Defensive driving for new drivers is based on anticipation of potential dangers as much as knowing how to deal with your vehicle’s mechanical emergencies.

Pedestrians, especially children, dogs, cyclists and motorcyclist can all be potential hazards when they use the road without due care and attention. Children have a habit of running out in front of a car, dogs chase each other across the road, and cyclists take unnecessary risks at crossings. Defensive driving for new drivers teaches beginners to be on the look-out for potential dangers on the road or hazards coming from pavement users.

Where is Defensive Driving for New Drivers Taught?

Driving schools offer defensive driving for new drivers and there are even online courses for those who have little time. There are online quick study guides, learner’s permit practice tests, road sign tests and driver’s license practice tests to choose from.

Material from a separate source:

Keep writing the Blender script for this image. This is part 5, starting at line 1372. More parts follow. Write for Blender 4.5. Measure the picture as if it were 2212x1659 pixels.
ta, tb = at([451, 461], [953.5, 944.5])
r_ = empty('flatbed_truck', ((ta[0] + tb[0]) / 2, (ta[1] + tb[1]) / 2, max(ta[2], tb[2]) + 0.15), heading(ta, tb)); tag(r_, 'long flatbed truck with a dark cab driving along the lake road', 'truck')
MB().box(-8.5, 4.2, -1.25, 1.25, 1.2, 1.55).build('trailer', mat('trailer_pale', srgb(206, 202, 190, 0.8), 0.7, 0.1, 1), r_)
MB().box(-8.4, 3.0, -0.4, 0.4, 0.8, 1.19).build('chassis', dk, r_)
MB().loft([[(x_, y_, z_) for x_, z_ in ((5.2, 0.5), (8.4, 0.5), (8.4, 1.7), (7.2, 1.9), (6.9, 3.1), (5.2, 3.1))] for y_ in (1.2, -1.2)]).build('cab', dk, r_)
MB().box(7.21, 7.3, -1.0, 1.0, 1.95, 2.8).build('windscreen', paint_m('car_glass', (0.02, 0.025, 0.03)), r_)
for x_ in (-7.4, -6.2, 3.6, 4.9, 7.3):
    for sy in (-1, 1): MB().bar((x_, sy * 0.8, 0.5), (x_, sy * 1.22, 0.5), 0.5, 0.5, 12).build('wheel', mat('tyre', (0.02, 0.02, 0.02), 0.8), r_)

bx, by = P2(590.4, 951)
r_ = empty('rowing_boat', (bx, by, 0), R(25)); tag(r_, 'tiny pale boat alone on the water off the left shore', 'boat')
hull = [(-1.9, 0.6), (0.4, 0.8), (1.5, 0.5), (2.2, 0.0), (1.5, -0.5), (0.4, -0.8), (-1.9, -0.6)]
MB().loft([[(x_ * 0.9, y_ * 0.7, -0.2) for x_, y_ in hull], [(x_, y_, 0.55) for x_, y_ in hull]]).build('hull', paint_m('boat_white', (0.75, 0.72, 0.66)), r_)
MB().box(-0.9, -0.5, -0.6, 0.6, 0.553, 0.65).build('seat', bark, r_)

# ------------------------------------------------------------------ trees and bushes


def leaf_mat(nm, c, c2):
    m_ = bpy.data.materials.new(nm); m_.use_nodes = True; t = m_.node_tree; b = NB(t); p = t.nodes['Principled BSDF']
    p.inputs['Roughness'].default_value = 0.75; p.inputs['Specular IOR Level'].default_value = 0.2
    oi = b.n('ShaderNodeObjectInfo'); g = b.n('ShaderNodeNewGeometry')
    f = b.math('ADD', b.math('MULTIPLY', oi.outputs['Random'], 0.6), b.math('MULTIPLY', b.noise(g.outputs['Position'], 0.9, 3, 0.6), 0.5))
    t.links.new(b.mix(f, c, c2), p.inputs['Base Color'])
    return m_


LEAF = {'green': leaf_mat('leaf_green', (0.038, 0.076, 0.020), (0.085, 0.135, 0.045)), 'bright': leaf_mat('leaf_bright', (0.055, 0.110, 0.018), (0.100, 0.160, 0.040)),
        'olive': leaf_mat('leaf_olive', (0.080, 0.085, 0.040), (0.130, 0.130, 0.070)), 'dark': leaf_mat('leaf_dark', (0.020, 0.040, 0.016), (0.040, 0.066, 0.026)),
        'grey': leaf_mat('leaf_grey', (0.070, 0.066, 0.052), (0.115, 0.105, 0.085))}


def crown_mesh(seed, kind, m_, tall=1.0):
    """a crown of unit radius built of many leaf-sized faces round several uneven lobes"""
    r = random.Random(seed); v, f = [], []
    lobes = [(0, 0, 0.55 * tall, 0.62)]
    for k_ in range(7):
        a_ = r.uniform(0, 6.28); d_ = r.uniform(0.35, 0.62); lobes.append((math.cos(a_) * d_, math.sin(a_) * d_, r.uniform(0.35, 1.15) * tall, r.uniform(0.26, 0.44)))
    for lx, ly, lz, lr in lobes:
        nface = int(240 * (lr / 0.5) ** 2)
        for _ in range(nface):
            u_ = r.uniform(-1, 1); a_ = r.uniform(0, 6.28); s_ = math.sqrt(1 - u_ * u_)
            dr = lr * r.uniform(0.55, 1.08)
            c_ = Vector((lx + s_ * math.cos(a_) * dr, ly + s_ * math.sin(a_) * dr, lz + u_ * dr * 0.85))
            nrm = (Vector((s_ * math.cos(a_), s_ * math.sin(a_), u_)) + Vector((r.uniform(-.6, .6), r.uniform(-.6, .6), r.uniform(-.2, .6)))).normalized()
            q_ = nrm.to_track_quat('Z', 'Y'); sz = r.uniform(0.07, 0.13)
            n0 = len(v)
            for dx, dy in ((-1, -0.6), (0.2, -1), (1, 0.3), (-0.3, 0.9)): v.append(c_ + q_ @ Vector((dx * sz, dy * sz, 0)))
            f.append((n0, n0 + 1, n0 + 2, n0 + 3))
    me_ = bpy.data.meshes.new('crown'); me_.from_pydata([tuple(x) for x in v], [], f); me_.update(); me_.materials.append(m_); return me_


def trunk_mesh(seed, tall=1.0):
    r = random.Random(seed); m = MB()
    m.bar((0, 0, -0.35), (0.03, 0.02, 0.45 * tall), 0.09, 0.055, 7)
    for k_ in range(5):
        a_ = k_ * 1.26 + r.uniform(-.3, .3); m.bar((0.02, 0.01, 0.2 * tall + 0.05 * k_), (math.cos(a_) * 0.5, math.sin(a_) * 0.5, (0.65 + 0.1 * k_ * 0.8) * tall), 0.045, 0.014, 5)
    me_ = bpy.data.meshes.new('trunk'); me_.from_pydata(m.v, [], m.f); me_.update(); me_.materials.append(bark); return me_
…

If you are a self-disciplined person and feel comfortable learning on your own, online courses are a good choice. You can learn at your own pace, go back over areas you feel need more practice and can progress to more advanced skills when you feel ready. Joining a defensive driving schools has the advantage for students that schools also offer winter driver training, instructing new drivers how to deal with ice, sleet, snow, and freezing fog conditions.

Attending a driving school teaching defensive driving for new drivers offers the chance of exchanging experiences with other driving students. Instructors are there to answer questions and students have the school’s teaching resources at their disposal.